The second is that comparing electric or hybrid cars with their conventionally-powered cousins is always depressingly expensive; consider the Chevrolet Volt and the Cruze, for example. The Volt is so subsidized – up to $40,000 per car! – that it amounts to middle-class taxpayers giving rich taxpayers a gift. Few sane middle-class people would buy such a useless and poorly performing car when they can buy the Cruze – the SAME car – for about $17,000.

Moreover, it is my firm belief than most hybrid cars, particularly the luxury ones, are nothing but a way for rich people to make themselves feel better, without doing one iota of good for the environment, in this case at the expense of other, less well-off taxpayers.

That’s not to say I don’t believe in alternative means of powering cars; I do. I just don’t think that taking existing cars and expensively and generally ineffectively re-jigging them with electrical and hybrid system will do anyone any good. What you need is something entirely different, and with the AirPOD, you have it. Now this car is not yet in full production, not in North America, anyways, but it shouldn’t be too long.

AirPOD at the Geneva Motor Show (2009)
AirPOD at the Geneva Motor Show (2009)

As you can see, this car is dramatically different, and offers true zero-emission driving through the power of compressed air. Instead of batteries or a gas tank, this little car has a tank of compressed air, which is used to power the pistons of an engine.

The AirPOD can reach a top speed of 70 kilometers per hour, and has an autonomy of about 200 kilometers, which is more than enough for most people. In my case, even living in the suburbs, I could easily use it, and without recharging during the day. The vehicle is equipped with an on-board compressor, for which you presumably need to plug in somewhere. If recharging at dedicated charging stations, it can be done in as little as a minute and a half!

This vehicle is cheap to own and cheaper to operate. It’s estimated it should cost about $10,000 to buy, probably less when production ramps up, and costs only about $0.70 per hundred kilometers driven. That’s seventy cents! Compare that to whatever it is you’re driving now and your jaw’ll drop!

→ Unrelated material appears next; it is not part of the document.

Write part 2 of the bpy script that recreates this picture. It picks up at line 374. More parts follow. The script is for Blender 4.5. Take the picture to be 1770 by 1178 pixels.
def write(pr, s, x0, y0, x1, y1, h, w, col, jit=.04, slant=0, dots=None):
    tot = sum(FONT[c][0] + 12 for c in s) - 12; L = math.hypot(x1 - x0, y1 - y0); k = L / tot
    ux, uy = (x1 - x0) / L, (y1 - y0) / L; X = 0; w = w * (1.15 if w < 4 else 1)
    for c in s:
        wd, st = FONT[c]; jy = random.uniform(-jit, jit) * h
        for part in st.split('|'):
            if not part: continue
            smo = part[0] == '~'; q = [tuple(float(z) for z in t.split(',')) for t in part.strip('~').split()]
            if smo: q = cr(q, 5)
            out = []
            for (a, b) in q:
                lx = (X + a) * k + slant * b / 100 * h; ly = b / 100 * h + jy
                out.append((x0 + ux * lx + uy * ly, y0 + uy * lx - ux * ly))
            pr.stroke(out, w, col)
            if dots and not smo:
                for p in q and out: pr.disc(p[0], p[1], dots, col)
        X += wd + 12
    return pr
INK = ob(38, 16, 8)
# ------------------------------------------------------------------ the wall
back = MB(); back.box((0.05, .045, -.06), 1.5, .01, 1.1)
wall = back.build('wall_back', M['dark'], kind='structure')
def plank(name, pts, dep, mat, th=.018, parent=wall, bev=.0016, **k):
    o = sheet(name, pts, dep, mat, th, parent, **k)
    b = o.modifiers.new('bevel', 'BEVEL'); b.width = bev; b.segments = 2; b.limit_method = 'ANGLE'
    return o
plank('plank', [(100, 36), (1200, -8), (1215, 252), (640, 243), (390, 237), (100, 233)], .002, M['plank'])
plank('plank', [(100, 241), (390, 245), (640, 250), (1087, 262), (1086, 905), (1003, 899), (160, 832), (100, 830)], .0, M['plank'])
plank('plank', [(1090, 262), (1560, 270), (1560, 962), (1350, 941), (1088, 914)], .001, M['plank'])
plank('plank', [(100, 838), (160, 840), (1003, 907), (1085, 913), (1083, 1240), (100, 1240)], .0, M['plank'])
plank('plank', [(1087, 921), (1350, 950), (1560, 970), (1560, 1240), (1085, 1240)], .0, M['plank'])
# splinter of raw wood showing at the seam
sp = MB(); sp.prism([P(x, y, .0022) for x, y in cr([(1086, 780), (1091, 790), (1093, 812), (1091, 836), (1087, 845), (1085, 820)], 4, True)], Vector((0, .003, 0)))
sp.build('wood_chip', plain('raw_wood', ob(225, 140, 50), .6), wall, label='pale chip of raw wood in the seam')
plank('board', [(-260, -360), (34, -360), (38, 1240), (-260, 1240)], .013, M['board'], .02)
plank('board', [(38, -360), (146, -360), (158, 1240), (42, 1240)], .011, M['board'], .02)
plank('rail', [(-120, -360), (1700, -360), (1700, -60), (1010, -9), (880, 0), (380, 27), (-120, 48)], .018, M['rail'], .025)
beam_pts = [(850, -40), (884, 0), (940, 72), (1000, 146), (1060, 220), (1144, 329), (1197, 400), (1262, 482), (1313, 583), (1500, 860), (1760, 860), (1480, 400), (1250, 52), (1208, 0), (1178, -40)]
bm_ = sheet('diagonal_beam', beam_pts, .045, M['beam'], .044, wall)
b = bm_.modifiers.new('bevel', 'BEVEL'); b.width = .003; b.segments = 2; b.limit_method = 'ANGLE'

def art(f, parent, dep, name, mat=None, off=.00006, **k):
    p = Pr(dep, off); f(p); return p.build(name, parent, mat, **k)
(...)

The thing is, you can’t compare the two, not really. I’m never going to abandon my gas-powered car entirely, it’s just too much fun, can carry more, climb more hills, especially if you’ve got a Jeep, but the fact is, I could drive a car like the AirPOD 75% of the time, saving gas and money, while saving wear on the car I love.  What’s not to like?

OneFlow AirPOD
OneFlow AirPOD

The company that’s developing these vehicles, MDI, is based in France, and according to their business model, the cars will be locally built and assembled in individual markets, allowing them to remain cheap and avoiding import duties. They have a whole range of models under development, and have recently inked a deal with TATA Motors of India, who are bankrolling the completion of development in exchange for exclusivity in India, which is one heck of a massive market for a car like that.

So that’s what I believe in: something entirely different, rather than the same old concepts re-hashed endlessly, and frankly, they;re not doing so hot. Take the new Audi A8 Hybrid. It gets about the same power, performance and economy that the diesel version of the car. So what’s the point, except stroking someone’s ego? Give me the AirPOD any day.